__Your task__.
Pull out all lines from the listing below in which the word "Blender" appears.

-- Start --

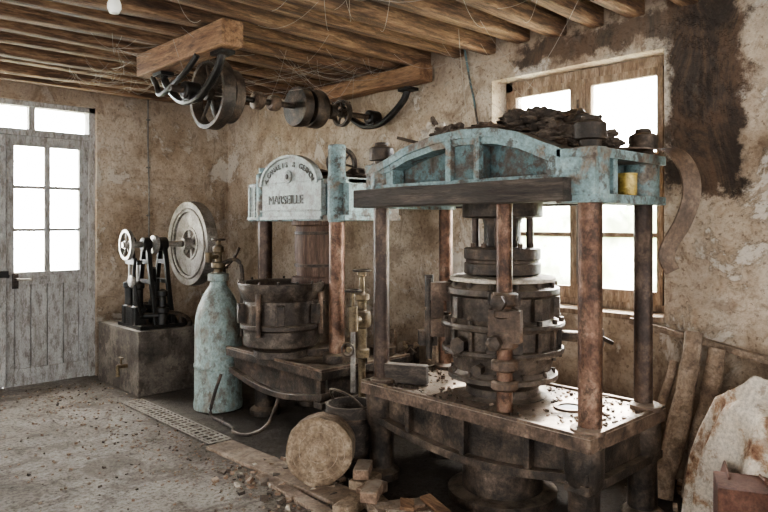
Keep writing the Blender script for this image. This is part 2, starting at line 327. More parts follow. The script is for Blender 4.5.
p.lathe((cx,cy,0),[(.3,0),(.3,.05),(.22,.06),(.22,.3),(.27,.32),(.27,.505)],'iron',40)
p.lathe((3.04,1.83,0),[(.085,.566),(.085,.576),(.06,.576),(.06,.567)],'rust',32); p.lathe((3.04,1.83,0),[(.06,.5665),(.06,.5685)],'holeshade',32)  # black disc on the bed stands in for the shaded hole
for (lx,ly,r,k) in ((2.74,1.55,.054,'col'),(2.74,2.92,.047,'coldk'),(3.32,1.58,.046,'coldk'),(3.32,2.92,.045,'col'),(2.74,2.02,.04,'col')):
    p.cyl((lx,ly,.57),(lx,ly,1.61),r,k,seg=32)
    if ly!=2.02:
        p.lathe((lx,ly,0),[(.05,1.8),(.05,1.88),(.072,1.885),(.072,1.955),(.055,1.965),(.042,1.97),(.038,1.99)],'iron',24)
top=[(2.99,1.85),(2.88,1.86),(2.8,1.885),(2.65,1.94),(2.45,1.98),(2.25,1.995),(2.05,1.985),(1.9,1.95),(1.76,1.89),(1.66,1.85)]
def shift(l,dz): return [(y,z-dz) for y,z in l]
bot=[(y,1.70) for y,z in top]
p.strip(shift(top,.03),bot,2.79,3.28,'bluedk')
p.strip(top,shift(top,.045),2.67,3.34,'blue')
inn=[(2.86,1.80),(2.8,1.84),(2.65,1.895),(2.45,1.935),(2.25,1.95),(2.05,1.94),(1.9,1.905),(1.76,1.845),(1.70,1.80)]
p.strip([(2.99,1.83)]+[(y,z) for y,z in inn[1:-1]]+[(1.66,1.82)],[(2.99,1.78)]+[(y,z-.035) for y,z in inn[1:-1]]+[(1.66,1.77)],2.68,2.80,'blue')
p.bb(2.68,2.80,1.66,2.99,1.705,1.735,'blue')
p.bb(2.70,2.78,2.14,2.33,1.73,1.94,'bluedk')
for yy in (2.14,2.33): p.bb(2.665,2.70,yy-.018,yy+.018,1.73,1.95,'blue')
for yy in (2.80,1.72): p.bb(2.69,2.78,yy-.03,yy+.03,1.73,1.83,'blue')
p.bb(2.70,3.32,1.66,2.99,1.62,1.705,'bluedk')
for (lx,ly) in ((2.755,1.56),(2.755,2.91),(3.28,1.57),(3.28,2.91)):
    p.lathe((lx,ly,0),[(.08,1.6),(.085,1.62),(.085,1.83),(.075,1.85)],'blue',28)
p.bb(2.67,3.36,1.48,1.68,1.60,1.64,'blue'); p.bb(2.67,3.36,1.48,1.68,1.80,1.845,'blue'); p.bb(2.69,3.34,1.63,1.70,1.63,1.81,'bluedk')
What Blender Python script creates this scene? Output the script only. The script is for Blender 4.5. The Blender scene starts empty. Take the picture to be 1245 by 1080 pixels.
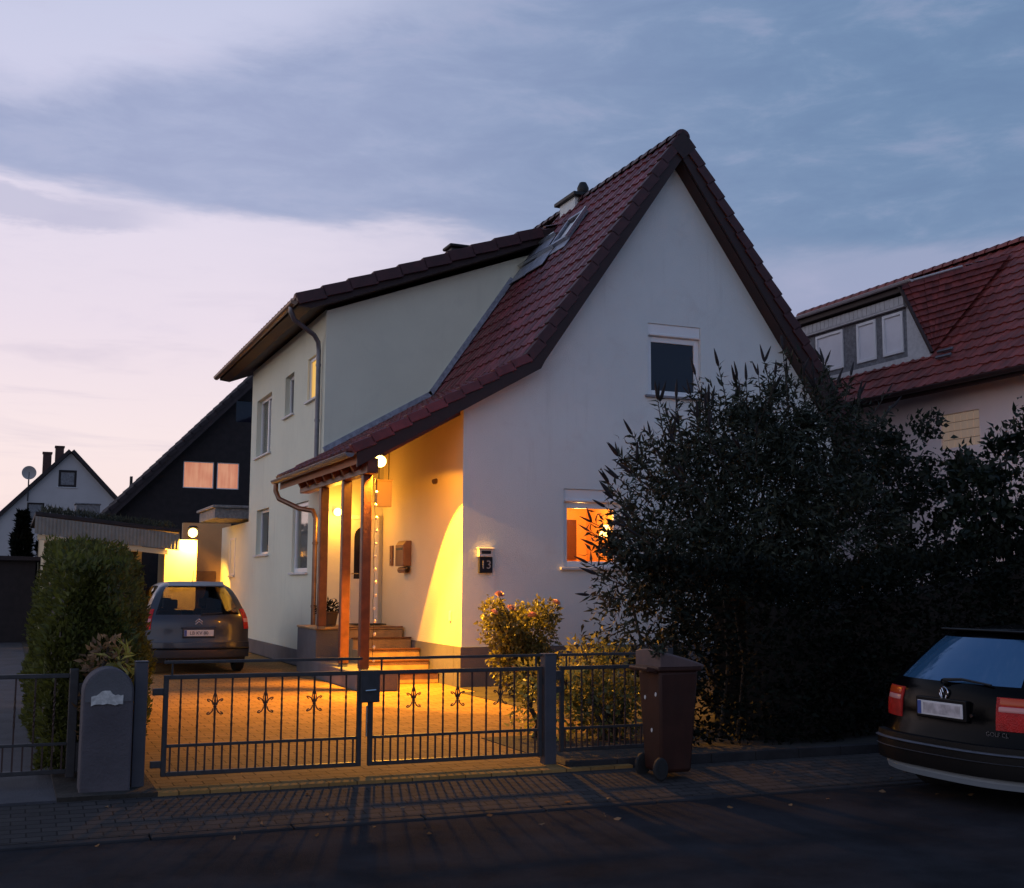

-- End --

__Worked answer__.
Keep writing the Blender script for this image. This is part 2, starting at line 327. More parts follow. The script is for Blender 4.5.
What Blender Python script creates this scene? Output the script only. The script is for Blender 4.5. The Blender scene starts empty. Take the picture to be 1245 by 1080 pixels.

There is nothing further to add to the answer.